Government Audit — Nature, Definition and Objectives

## Government Audit

### Definition

Government Audit is the objective, systematic, professional and independent examination of financial, administrative and other operations of a public entity made subsequently to their execution for the purpose of:

  • Evaluating and verifying them
  • Presenting a report containing explanatory comments on audit findings
  • Offering conclusions and recommendations for future actions by responsible officials
  • Expressing the appropriate professional opinion regarding the fairness of presentation of financial statements

> Key phrase: 'subsequently to their execution' — government audit is primarily post-facto (after transactions have occurred), unlike internal control which operates concurrently.

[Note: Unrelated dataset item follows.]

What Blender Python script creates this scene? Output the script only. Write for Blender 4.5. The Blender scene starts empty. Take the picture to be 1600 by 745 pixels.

### Objectives of Government Audit

#### 1. Accounting for Public Funds

Government audit serves as a mechanism or process for public accounting of government funds — ensuring that funds collected and spent by government are properly accounted for.

#### 2. Appraisal of Government Policies

It provides public accounting of the operational, management, programme and policy aspects of public administration as well as accountability of officials administering them.

#### 3. Base for Corrective Action

Audit observations based on factual data collection:

  • Highlight lapses of lower-hierarchy officials
  • Help supervisory-level officers take corrective measures

### Administrative Accountability

Government audit is neither equipped nor intended to function as an investigating agency to pursue every irregularity. Its role is to highlight and report — not to investigate or penalise.

Worked example

### Example 1

Accounting for public funds: The CAG audits the Ministry of Defence's expenditure on equipment procurement. The audit verifies that all procurements are accounted for, funds are not diverted, and financial records are accurate — fulfilling the public accounting objective.

### Example 2

Policy appraisal: A performance audit of the PM Awas Yojana (housing scheme) examines whether the scheme is achieving its intended outcomes — number of houses actually built vs. sanctioned. This goes beyond financial accuracy into policy effectiveness.

### Example 3

Corrective action: An audit of a district treasury reveals that cash handling procedures are inadequate at branch level. The audit report brings this to the notice of state finance authorities who then issue revised instructions — illustrating the corrective action objective.

⚠️ Common exam mistakes

  • Stating that government audit is concurrent — it is primarily post-facto (subsequent to execution of transactions).
  • Confusing government audit with an investigating agency — the source material explicitly states government audit is not equipped or intended to pursue every irregularity.
  • Omitting all three objectives when answering — examiners expect all three: accounting for funds, policy appraisal, and base for corrective action.